• [Scene script records]
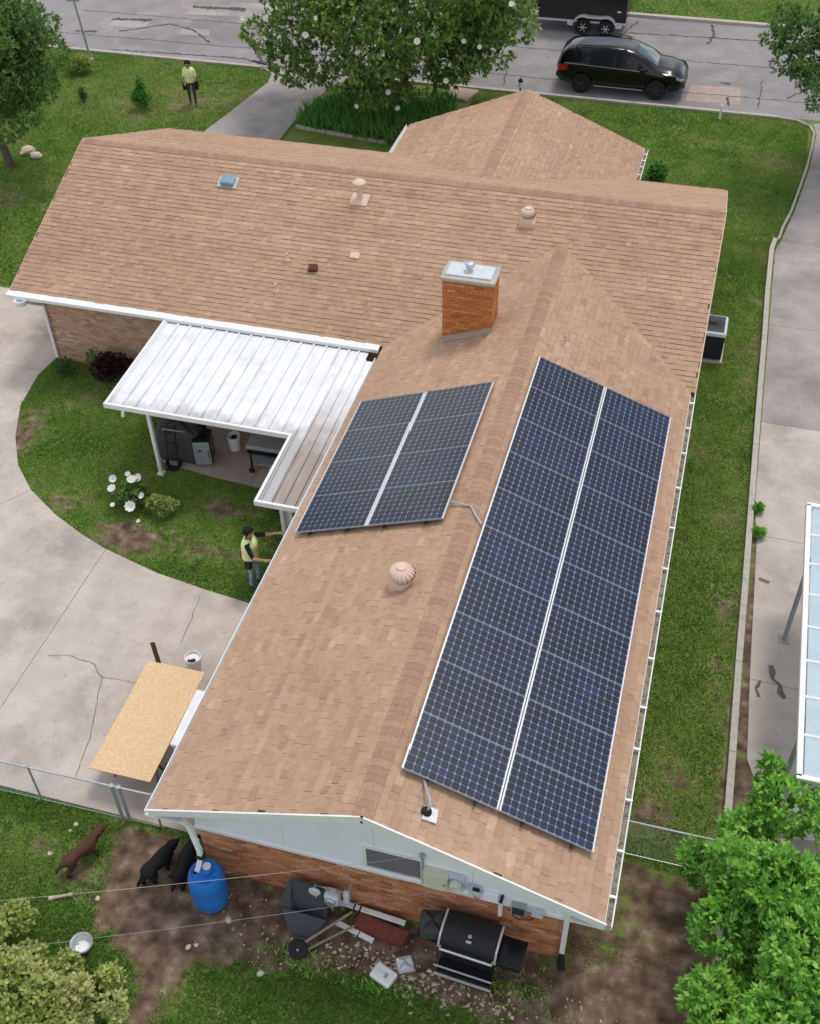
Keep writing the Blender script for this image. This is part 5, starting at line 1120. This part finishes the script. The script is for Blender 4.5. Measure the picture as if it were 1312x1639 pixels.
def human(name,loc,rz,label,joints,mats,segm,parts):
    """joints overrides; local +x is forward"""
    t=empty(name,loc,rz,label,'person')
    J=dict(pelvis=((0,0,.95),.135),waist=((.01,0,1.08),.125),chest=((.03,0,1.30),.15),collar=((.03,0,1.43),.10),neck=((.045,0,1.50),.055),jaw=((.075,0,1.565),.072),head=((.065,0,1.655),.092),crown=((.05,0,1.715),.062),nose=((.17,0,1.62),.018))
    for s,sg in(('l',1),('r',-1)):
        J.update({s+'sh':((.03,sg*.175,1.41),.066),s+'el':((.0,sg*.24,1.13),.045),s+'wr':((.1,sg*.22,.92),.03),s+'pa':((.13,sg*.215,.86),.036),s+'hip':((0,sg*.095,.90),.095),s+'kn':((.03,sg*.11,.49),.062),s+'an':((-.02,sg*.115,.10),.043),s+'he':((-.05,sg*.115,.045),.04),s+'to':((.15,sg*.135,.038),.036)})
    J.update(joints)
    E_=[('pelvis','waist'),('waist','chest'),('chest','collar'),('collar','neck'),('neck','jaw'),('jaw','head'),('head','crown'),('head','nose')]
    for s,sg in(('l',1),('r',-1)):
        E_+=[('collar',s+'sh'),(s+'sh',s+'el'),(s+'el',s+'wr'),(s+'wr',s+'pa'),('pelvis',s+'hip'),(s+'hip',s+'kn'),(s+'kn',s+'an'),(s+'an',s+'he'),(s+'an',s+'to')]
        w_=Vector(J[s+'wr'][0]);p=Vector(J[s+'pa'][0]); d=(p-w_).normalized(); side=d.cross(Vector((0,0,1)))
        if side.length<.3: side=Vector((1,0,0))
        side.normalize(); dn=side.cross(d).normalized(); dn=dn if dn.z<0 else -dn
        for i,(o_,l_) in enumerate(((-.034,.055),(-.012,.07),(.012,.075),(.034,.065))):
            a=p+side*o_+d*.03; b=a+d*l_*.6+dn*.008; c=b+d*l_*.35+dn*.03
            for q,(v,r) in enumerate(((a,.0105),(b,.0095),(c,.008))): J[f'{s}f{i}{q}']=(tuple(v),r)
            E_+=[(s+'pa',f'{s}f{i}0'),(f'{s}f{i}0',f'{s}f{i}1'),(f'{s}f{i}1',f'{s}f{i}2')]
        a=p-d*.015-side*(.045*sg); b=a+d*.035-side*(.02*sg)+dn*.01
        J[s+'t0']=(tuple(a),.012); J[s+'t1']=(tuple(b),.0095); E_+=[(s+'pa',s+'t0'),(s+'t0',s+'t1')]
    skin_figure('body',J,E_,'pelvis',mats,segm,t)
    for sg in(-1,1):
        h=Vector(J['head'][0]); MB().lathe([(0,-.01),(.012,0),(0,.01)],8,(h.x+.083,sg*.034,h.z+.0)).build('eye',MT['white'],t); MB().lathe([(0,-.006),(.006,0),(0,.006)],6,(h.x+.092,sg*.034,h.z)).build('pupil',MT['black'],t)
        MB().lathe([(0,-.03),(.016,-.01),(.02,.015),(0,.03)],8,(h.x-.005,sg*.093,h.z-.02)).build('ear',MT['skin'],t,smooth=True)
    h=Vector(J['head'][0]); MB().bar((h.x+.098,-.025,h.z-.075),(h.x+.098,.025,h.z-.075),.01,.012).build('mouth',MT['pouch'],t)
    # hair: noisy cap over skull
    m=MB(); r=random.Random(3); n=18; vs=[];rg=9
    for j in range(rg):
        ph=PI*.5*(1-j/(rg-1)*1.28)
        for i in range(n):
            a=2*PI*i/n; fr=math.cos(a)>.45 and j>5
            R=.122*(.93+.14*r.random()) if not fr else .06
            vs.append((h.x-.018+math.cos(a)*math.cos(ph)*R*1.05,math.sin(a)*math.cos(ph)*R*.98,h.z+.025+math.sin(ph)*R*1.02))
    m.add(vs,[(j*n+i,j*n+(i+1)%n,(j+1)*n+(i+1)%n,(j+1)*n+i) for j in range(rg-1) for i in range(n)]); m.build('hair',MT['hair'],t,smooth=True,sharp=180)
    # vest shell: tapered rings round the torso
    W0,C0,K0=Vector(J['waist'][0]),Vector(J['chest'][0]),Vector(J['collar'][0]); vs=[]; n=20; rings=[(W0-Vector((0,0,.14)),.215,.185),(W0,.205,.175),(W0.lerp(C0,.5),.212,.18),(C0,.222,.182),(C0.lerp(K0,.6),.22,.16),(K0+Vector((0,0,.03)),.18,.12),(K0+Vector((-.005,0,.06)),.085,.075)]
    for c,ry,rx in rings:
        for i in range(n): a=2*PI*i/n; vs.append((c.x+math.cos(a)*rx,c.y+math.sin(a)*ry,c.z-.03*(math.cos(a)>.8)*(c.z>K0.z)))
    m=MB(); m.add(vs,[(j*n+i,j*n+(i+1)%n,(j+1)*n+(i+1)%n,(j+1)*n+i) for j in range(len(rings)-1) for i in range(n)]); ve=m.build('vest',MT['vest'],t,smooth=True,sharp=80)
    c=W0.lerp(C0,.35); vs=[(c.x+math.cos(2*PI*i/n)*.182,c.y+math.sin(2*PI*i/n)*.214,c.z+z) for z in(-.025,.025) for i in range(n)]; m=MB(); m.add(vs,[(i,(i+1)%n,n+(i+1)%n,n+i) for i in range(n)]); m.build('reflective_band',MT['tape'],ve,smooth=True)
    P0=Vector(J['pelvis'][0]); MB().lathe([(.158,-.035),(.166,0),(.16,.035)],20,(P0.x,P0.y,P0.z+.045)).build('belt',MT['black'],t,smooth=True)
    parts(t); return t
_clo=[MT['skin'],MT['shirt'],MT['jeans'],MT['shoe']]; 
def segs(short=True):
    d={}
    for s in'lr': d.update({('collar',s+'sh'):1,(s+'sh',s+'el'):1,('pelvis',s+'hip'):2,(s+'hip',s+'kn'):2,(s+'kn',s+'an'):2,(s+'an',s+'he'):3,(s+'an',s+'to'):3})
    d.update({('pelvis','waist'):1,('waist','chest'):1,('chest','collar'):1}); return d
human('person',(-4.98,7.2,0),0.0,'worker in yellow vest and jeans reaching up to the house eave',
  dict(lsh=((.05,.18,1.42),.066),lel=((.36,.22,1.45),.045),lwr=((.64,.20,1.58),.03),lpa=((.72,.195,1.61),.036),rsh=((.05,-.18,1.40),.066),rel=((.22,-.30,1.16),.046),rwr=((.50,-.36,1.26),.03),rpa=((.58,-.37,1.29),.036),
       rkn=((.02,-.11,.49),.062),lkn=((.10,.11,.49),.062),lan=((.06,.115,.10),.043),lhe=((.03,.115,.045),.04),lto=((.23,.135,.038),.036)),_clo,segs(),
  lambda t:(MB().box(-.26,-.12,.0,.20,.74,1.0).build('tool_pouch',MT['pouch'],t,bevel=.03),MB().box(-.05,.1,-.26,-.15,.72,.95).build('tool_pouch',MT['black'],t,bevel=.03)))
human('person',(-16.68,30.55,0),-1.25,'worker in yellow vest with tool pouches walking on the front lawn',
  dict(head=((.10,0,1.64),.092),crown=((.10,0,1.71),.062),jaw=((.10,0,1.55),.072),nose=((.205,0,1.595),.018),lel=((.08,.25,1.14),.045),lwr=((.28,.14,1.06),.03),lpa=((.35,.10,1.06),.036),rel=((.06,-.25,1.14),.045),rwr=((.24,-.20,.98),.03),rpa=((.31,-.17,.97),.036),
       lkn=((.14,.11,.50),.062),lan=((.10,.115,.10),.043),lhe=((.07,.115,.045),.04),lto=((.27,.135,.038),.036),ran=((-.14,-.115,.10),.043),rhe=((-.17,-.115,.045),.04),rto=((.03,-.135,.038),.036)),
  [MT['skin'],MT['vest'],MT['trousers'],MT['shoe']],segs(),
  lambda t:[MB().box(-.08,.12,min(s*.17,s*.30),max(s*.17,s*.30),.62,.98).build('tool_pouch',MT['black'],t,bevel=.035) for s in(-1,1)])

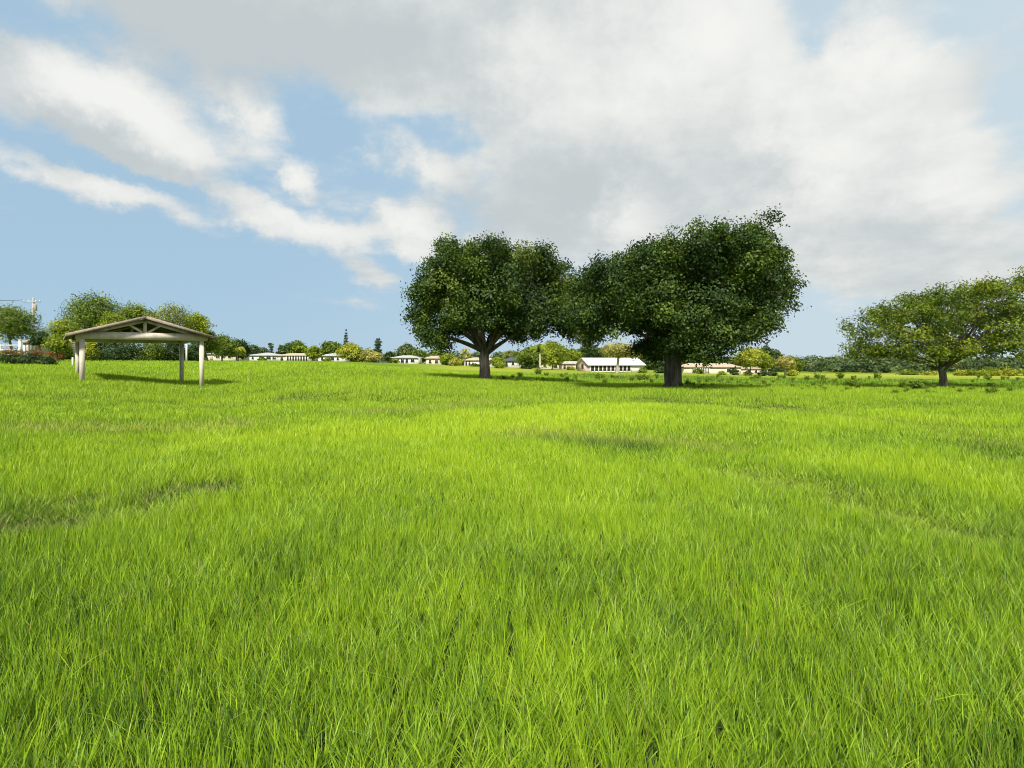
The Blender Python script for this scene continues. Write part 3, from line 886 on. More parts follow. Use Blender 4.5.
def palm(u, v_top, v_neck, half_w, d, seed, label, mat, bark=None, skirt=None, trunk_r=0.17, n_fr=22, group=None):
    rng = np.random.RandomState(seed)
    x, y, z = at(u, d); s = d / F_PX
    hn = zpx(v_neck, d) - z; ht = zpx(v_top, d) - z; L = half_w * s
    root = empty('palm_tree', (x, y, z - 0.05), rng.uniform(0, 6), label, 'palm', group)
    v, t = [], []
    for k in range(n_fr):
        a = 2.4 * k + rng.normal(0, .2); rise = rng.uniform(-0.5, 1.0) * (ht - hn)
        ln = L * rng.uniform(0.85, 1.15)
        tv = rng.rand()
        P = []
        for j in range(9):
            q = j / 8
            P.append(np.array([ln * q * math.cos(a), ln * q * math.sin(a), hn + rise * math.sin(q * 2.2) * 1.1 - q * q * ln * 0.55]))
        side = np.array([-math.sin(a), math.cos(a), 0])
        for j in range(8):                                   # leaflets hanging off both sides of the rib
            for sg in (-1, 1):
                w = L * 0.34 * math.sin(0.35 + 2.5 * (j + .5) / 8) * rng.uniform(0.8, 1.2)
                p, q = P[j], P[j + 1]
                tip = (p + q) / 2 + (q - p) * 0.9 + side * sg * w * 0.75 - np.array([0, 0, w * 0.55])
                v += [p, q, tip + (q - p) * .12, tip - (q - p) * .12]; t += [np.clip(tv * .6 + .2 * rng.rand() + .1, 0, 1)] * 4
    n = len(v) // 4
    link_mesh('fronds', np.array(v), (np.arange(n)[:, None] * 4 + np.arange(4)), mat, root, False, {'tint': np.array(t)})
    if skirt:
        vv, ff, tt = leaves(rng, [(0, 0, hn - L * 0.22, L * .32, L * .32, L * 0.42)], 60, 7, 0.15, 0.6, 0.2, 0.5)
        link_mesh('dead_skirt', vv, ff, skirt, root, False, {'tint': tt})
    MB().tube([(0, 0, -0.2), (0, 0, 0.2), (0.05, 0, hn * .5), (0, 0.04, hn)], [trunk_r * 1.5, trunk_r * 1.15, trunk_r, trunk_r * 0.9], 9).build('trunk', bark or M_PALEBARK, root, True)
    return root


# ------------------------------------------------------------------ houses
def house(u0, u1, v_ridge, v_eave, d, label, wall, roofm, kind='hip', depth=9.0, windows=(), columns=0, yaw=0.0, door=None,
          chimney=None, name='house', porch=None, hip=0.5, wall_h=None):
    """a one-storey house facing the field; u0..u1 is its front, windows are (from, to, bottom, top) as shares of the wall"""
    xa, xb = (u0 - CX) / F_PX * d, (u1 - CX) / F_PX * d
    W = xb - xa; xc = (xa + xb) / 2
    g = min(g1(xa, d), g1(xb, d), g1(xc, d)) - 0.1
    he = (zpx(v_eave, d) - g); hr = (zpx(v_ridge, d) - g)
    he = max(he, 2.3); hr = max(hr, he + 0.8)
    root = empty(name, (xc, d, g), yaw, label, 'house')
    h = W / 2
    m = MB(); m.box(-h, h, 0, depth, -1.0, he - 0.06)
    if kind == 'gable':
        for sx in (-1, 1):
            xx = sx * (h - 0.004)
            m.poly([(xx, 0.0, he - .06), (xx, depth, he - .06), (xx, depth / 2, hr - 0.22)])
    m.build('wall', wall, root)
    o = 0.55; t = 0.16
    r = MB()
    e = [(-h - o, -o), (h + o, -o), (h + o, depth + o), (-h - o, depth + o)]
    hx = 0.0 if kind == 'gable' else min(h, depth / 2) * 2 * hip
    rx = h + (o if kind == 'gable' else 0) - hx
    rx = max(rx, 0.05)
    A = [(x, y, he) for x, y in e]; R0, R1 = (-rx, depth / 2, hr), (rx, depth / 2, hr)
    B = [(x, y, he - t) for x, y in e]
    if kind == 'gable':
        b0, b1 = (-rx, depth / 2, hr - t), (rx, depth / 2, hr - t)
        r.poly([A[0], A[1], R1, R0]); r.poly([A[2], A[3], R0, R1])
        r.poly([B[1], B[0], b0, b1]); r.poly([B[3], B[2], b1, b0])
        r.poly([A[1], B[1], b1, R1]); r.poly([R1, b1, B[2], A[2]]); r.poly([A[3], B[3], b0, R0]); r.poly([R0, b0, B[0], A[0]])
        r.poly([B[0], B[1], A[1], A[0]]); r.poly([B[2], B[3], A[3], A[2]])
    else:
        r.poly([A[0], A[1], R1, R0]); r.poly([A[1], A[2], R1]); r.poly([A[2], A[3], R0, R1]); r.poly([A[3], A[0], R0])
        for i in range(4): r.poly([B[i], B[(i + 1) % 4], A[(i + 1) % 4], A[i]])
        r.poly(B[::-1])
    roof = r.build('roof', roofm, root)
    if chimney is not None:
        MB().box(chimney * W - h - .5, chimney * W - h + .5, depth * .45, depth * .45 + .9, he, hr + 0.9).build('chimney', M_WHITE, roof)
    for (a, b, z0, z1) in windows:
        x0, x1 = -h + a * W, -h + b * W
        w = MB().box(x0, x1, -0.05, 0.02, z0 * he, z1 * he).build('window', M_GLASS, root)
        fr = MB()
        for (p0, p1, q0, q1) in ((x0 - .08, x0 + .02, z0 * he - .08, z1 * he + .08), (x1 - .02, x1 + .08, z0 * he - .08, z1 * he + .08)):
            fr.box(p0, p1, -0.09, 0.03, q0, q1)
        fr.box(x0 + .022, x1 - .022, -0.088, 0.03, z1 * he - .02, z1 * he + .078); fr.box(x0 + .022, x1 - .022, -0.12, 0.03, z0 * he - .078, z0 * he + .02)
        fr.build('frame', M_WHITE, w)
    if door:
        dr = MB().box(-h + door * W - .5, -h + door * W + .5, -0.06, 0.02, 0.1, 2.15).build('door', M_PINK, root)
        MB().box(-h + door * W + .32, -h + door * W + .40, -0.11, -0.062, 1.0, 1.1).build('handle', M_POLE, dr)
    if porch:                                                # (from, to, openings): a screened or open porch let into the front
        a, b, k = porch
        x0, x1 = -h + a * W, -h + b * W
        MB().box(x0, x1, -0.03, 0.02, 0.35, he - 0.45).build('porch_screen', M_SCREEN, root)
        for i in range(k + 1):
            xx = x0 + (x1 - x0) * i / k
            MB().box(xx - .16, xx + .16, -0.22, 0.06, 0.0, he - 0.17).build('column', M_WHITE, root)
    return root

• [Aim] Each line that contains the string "parts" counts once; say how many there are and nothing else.

• [Correct result] 3